MIROSLAVIA SALAZAR; ANIA
SALAZAR,
Petitioners, v. JOHN ASHCROFT, Respondent. |
|
Petitioners, Mexican nationals who have been ordered removed to Mexico, seek judicial review following the administrative denial of their request for cancellation of removal under 8 U.S.C. § 1229b. Petitioners do not challenge the underlying removal order, but raise two categorically distinct sets of objections regarding (1) the substantive correctness of the § 1229b decision in their case and (2) the constitutionality of the streamlined administrative review procedure set out in 8 C.F.R. § 1003.1(a)(7). This court has recently issued decisions foreclosing each of these avenues of argument.
Petitioners' request for cancellation of removal was denied for various reasons, including lack of evidence "establish[ing] that removal would result in exceptional and extremely unusual hardship." 8 U.S.C. § 1229b(b)(1)(D). Whether to so characterize the hardship caused by a particular petitioner's removal is largely a judgment call. "In other words, the decision requires the exercise of discretion." Morales Ventura v. Ashcroft, 348 F.3d 1259, 1262 (10th Cir. 2003).
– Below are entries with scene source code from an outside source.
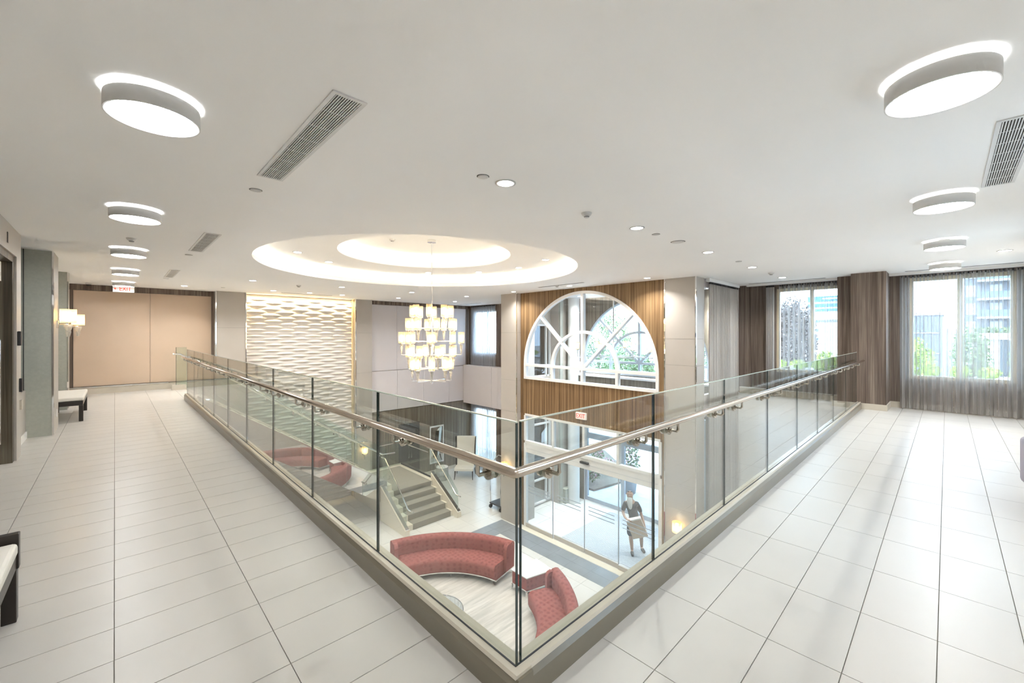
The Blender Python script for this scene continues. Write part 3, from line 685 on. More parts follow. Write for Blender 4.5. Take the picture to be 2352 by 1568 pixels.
for y, s in ((YN, 1), (YF, -1)):
    slope_quad(y - .03, y + .02, 1.45, 6.42, lambda x: zs(x) - .03, lambda x: zs(x) + .015).build('glass_shoe', 'steel', st)
    r = y + s * .085
    MB().tube([(1.16, r, 1.0), (1.32, r, 1.0), (6.3, r, zr(6.3)), (6.75, r, zr(6.35))], .024, 10).build('handrail', 'polished_steel', st)
    for x in (1.6, 2.3, 2.95, 3.6, 4.25, 4.9, 5.55, 6.15):
        MB().tube([(x, y - s * .03, zr(x) - .09), (x, y + s * .085, zr(x) - .09), (x, y + s * .085, zr(x) - .02)], .010, 6).tube([(x, y - .022, zr(x) - .09), (x, y + .022, zr(x) - .09)], .028, 10).build('rail_bracket', 'steel', st)
MB().box(1.14, 1.45, YF - .06, YF + .08, 0, .14).build('glass_plinth', 'stone_base', st)
MB().box(1.24, 1.47, YF - .006, YF + .006, .12, 1.19).build('glass_panel', 'stair_glass', st); MB().box(1.232, 1.24, YF - .008, YF + .008, .12, 1.19).build('panel_edge', 'glass_edge', st)
# landing and the five lower steps
MB().box(6.36, 8.26, 12.5, 15.05, ZL, ZLA).build('landing', 'cream_stone', st); MB().box(6.6, 8.0, 12.46, 14.7, ZLA - .1, ZLA + .012).build('landing_carpet', 'carpet', st, .006)
h5 = (ZLA - ZL) / 5
for k in range(1, 5):
    y = 11.3 + .3 * (k - 1); z = ZL + h5 * k
    s = MB().box(6.30, 8.20, y, 12.5, z - h5, z).build('step', 'cream_stone', st); MB().box(6.6, 8.0, y - .012, y + .3, z - h5, z + .012).build('carpet', 'carpet', s, .008)
MB().box(6.6, 8.0, 12.488, 12.52, ZLA - h5, ZLA + .01).build('carpet', 'carpet', st)
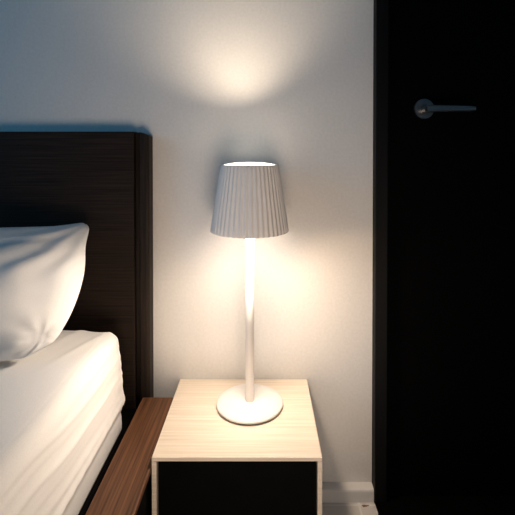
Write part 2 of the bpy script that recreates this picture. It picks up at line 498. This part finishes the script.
# small brown mark on the floor tile beside the door casing
bm = bmesh.new()
vs = []
for i in range(18):
    a = 2 * PI * i / 18
    r = 1 + .25 * math.sin(3 * a + 1) + .15 * math.sin(5 * a)
    vs.append(bm.verts.new((.2585 + .008 * r * math.cos(a), -.0345 + .0025 * r * math.sin(a), .0002)))
bm.faces.new(vs)
ext = bmesh.ops.extrude_face_region(bm, geom=bm.faces[:])
for v in [g for g in ext['geom'] if isinstance(g, bmesh.types.BMVert)]: v.co.z += .0012
o = obj('floor_mark', bm, M['stain'], loc=(.2585, -.0345, 0))
o['label'] = 'tiny brown mark on the pale floor near the black door'; o['category'] = 'chip'

# ------------------------------------------------------------------ daylight: dusk sky through the window
w = bpy.data.worlds.new('dusk'); scn.world = w; w.use_nodes = True
bg = w.node_tree.nodes['Background']
bg.inputs['Color'].default_value = (.10, .36, .75, 1); bg.inputs['Strength'].default_value = .6
l = bpy.data.lights.new('window_daylight', 'AREA'); l.shape = 'RECTANGLE'
l.size = WZ1 - WZ0 - .1; l.size_y = WY1 - WY0 - .1; l.energy = 11.0; l.color = (.10, .55, .98)
o = bpy.data.objects.new('window_daylight', l); col.objects.link(o)
o.location = (XL - .14, ym, (WZ0 + WZ1) / 2); o.rotation_euler = (0, -PI / 2, 0)

# low warm fill spot added behind the camera; no lamp stands there
l = bpy.data.lights.new('low_fill', 'SPOT'); l.energy = 22.5; l.color = (1.0, .775, .60); l.shadow_soft_size = .28
l.spot_size = math.radians(76); l.spot_blend = 1.0
o = bpy.data.objects.new('low_fill', l); col.objects.link(o); o.location = (.09, -1.25, .28)
o.rotation_euler = (Vector((-.02, 0, .70)) - Vector(o.location)).to_track_quat('-Z', 'Y').to_euler()

# ------------------------------------------------------------------ camera (frontal, lens shifted downward)
cam = bpy.data.cameras.new('camera'); co = bpy.data.objects.new('camera', cam); col.objects.link(co)
PITCH = 0.798
co.location = (-.0043, -1.1148, .9099); co.rotation_euler = (math.radians(90 - PITCH), 0, 0)
cam.sensor_width = 36; cam.lens = 424.76 / 515 * 36
cam.shift_x = -5.4 / 515; cam.shift_y = -99.24 / 515
cam.clip_start = .02
scn.camera = co

vs_ = scn.view_settings
vs_.view_transform = 'Standard'; vs_.look = 'None'; vs_.gamma = 1; vs_.use_curve_mapping = False
vs_.exposure = 0.55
Thus, petitioners' requests were denied on a discretionary ground excluded from judicial review by 8 U.S.C. § 1252(a)(2)(B)(i), and we lack jurisdiction to consider the merits of that decision. Morales Ventura, 348 F.3d at 1262. Further, because hardship is a necessary condition for cancellation of removal, any challenges to other, alternative grounds cited for the denial of such relief are moot. Id. at 1262-63.
To the extent petitioners' constitutional objection to the administrative process itself is independently cognizable, it is foreclosed by this court's decision in Yuk v. Ashcroft, No. 02-9546, 2004 WL 79095 (10th Cir. Jan. 20, 2004). In Yuk, we joined every other circuit that has reached the issue to hold that the streamlined administrative review process established in 8 C.F.R. § 1003.1(a) "do[es] not violate principles of administrative law or due process." Id. at *9.
The petition for review is DISMISSED.
Entered for the Court
Circuit Judge
*. This order and judgment is not binding precedent, except under the doctrines of law of the case, res judicata, and collateral estoppel. The court generally disfavors the citation of orders and judgments; nevertheless, an order and judgment may be cited under the terms and conditions of 10th Cir. R. 36.3.